Gözaltında ve tutuklu kaldığı dönem içerisindeki maddi zararını ücret bordrosu gibi itibar edilebilecek bir belgeyle ispatlayamayan davacı lehine tutuklu kaldığı dönemde 16 yaşından büyükler için geçerli net asgari ücret üzerinden maddi tazminatın hesaplanmasında hukuka aykırılık bulunmamıştır.

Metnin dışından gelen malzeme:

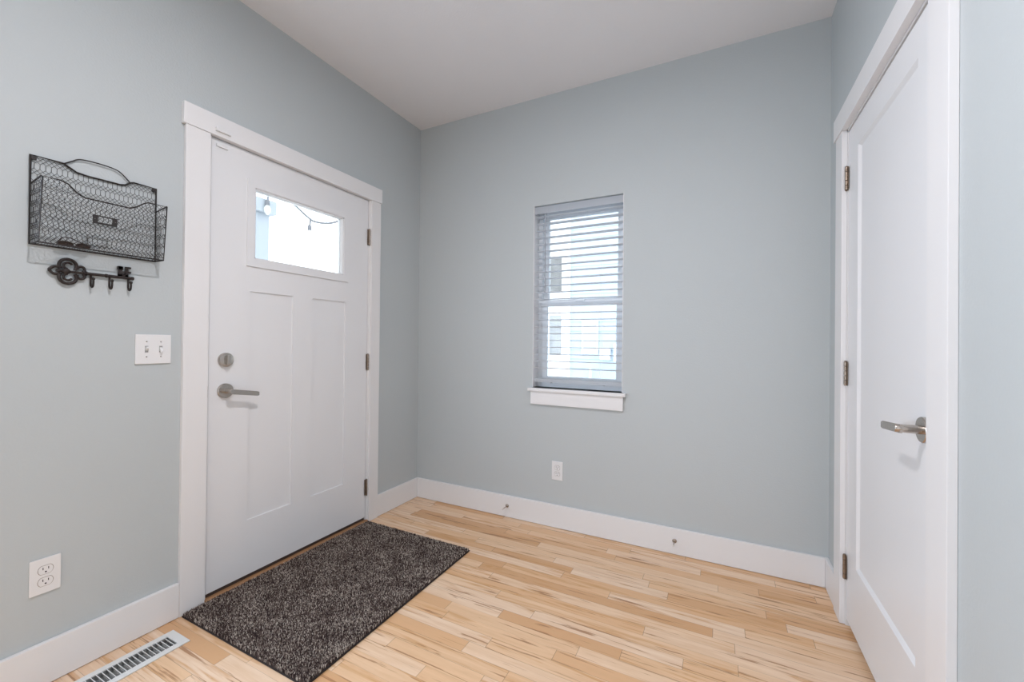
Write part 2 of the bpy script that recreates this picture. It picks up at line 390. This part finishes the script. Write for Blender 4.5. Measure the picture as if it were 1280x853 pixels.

Nesnel bir ölçüt olmamakla birlikte, hükmedilecek manevi tazminatın davacının sosyal ve ekonomik durumu, üzerine atılı suçun niteliği, tutuklanmasına neden olan olayın cereyan tarzı, tutuklu kaldığı süre ve benzeri hususlar ile tazminat davasının kesinleşeceği tarihe kadar faizi ile birlikte elde edeceği parasal değer gözetilmek suretiyle, hak ve nefaset ilkelerine uygun, makul bir miktar olarak tayin ve tespiti gerektiği göz önünde bulundurularak, hükmedilen manevi tazminat miktarının eksik olduğu anlaşıldığından davalı vekilinin yerinde görülmeyen temyiz sebebi reddedilmiştir.

V. KARAR
Gerekçe bölümünde açıklanan nedenle Diyarbakır Bölge Adliye Mahkemesi 2. Ceza Dairesinin, 18.12.2019 tarihli ve 2019/264 Esas, 2019/226 Karar sayılı kararında davalı vekili tarafından öne sürülen temyiz sebepleri ve 5271 sayılı Kanun’un 289 uncu maddesinin birinci fıkrası ile sınırlı olarak yapılan temyiz incelemesi sonucunda hukuka aykırılık görülmediğinden aynı Kanun’un 302 nci maddesinin birinci fıkrası gereği, Tebliğname’ye uygun olarak, oy birliğiyle TEMYİZ İSTEMİNİN ESASTAN REDDİ İLE HÜKMÜN ONANMASINA,

Dava dosyasının, 5271 sayılı Kanun’un 304 üncü maddesinin birinci fıkrası uyarınca Diyarbakır 1. Ağır Ceza Mahkemesine, Yargıtay ilâmının bir örneğinin ise Diyarbakır Bölge Adliye Mahkemesi 2. Ceza Dairesine gönderilmek üzere Yargıtay Cumhuriyet Başsavcılığına TEVDİİNE, 03.07.2023 tarihinde karar verildi.